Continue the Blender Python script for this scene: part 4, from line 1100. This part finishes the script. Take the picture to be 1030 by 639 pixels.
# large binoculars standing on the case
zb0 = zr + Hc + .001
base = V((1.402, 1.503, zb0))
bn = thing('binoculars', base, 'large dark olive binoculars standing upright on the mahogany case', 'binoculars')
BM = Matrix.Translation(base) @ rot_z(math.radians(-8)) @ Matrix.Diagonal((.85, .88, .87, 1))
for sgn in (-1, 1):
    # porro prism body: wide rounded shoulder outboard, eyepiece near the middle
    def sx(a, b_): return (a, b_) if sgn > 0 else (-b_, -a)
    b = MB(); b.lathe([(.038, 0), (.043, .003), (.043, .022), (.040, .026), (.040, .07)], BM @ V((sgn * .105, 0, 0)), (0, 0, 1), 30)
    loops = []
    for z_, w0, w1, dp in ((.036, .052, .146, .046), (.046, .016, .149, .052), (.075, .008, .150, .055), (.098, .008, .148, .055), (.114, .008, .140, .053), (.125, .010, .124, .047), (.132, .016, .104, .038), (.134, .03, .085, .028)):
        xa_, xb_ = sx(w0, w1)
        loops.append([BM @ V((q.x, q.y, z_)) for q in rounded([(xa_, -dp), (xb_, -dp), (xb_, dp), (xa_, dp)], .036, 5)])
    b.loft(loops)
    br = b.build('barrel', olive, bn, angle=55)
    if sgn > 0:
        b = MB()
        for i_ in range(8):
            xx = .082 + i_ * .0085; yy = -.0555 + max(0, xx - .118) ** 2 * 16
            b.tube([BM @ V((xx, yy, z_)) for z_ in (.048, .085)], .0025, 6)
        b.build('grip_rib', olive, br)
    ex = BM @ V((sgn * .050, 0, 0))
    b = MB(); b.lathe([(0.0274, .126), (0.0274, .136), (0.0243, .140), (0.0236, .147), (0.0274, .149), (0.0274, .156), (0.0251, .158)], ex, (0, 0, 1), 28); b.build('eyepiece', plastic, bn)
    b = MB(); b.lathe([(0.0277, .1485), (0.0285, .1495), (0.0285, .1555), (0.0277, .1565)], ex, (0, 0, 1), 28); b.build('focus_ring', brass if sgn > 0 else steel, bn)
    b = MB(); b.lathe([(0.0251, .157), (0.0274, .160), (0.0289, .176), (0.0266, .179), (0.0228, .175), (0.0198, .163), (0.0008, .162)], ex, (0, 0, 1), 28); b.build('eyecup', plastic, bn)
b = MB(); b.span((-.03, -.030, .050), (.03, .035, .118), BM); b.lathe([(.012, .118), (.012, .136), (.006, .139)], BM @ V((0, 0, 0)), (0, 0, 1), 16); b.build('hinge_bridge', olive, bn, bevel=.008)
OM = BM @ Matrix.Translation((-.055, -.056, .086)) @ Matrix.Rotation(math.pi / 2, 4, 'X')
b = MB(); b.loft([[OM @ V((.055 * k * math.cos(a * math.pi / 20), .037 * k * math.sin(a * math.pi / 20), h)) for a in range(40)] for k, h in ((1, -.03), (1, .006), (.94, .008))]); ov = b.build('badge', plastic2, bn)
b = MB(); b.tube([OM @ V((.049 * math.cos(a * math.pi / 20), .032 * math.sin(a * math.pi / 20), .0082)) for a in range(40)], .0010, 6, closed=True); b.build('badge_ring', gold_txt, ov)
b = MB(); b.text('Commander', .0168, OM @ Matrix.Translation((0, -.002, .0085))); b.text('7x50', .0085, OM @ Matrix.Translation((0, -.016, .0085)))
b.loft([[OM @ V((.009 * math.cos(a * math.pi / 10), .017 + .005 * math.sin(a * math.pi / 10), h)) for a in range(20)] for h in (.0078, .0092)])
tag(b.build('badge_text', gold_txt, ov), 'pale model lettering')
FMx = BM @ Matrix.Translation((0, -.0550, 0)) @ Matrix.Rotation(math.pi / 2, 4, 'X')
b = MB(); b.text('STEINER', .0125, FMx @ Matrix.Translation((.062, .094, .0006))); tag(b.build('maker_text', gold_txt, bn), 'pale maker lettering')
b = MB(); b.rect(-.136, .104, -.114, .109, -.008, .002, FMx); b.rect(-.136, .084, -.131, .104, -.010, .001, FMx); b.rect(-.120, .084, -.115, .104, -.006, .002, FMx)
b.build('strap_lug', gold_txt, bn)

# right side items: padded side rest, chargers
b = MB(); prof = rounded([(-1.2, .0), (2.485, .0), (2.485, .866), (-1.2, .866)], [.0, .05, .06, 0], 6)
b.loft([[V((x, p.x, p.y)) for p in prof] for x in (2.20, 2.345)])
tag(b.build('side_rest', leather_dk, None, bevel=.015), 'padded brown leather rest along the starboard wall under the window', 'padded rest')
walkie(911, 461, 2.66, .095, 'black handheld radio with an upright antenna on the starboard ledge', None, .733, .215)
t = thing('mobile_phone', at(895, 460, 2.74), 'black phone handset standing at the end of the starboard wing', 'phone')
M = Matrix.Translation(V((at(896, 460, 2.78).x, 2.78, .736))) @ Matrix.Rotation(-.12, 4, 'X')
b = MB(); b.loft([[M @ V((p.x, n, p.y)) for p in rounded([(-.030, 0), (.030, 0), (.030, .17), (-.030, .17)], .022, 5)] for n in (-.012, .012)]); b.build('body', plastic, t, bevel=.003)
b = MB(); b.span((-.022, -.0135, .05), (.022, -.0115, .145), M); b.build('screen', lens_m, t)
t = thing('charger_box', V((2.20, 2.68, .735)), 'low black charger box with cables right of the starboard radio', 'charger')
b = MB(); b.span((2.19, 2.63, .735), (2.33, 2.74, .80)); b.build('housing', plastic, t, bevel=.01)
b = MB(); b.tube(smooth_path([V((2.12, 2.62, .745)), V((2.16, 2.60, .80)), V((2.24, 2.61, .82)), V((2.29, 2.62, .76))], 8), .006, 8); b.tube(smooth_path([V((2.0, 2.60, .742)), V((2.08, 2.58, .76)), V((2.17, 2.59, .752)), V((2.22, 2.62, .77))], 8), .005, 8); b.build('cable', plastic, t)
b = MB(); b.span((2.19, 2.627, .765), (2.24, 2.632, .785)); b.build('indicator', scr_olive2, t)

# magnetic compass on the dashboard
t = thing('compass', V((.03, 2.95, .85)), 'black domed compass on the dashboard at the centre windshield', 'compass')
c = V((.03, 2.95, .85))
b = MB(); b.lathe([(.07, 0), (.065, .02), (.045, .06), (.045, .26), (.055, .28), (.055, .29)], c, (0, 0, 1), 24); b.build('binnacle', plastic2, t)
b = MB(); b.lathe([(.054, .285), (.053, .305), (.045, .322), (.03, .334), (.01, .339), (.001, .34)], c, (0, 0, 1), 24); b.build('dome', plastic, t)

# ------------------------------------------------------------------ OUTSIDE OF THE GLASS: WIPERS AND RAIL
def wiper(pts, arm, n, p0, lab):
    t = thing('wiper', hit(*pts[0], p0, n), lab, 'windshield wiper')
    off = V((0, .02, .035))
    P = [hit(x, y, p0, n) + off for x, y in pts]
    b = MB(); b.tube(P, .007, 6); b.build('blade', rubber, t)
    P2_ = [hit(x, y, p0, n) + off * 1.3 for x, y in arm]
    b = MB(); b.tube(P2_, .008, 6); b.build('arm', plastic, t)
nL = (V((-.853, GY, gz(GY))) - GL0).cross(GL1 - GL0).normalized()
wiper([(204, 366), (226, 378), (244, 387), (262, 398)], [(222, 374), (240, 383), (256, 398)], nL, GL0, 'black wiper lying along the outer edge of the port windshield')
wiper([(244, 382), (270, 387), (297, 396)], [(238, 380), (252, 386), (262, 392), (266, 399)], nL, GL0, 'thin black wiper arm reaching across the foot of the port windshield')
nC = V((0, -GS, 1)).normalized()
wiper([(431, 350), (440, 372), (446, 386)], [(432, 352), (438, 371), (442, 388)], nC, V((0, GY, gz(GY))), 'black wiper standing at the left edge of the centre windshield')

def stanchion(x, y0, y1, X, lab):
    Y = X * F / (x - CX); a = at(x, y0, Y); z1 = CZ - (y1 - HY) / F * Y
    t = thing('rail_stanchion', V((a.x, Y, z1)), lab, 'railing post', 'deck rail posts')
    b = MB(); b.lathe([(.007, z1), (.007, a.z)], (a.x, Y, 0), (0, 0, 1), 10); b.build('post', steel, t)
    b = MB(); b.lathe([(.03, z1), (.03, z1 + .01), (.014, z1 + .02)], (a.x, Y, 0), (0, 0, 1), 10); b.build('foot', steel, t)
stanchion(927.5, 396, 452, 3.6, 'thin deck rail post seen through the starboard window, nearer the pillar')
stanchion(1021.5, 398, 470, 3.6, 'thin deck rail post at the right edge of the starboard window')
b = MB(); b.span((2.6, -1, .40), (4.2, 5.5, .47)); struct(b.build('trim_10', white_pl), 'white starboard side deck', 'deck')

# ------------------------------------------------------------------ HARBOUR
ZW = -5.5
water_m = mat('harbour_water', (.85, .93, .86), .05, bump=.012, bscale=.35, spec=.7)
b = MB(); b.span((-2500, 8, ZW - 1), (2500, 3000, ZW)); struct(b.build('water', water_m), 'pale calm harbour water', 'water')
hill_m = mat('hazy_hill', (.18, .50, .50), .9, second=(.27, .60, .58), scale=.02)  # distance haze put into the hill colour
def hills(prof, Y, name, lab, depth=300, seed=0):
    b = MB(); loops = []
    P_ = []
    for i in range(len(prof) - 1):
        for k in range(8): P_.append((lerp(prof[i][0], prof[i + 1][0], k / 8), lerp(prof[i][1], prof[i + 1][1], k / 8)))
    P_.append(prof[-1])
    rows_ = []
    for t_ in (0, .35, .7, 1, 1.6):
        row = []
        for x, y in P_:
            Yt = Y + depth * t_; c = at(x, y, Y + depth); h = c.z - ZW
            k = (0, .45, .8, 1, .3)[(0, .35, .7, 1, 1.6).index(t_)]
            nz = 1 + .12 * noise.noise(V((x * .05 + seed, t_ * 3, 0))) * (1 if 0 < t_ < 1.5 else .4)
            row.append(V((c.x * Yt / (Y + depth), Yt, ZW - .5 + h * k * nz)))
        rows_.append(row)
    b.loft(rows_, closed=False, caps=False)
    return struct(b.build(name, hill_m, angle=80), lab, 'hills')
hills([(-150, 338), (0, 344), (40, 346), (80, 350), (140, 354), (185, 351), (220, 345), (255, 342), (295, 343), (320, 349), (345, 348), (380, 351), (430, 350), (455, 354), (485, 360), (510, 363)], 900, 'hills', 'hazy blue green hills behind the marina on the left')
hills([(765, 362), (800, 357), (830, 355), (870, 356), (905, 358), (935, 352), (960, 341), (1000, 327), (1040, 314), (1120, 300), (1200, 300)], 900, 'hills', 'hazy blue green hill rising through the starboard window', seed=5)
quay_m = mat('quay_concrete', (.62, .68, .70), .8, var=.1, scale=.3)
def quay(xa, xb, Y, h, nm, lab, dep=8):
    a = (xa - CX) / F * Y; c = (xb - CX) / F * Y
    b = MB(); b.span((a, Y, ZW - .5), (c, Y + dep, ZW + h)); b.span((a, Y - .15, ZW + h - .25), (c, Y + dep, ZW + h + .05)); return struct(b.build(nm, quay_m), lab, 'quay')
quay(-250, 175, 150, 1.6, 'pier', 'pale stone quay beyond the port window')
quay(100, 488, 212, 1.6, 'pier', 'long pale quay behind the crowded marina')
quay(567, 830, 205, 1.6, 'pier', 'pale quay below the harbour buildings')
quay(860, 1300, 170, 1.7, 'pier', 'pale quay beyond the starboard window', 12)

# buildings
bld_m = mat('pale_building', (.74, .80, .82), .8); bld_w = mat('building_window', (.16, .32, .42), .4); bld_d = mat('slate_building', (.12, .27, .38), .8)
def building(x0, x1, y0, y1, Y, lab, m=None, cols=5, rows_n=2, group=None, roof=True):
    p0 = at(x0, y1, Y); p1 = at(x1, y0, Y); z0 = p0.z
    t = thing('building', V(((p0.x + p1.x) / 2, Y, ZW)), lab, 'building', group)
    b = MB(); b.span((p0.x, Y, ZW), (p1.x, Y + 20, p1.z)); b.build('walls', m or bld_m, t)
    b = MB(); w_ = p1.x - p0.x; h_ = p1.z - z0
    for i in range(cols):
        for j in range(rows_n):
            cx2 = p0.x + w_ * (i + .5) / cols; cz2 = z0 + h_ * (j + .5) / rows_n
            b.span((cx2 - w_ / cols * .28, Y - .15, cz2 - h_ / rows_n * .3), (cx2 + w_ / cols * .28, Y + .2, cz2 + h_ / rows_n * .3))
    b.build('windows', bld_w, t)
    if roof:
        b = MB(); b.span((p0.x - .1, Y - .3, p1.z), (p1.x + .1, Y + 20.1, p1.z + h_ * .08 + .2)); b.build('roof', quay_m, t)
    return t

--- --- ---

* WRITTEN REQUEST
Of all the lines in the material above, how many contain the word "behind"? Give only the count.

* SOLUTION TO THE EXERCISE
2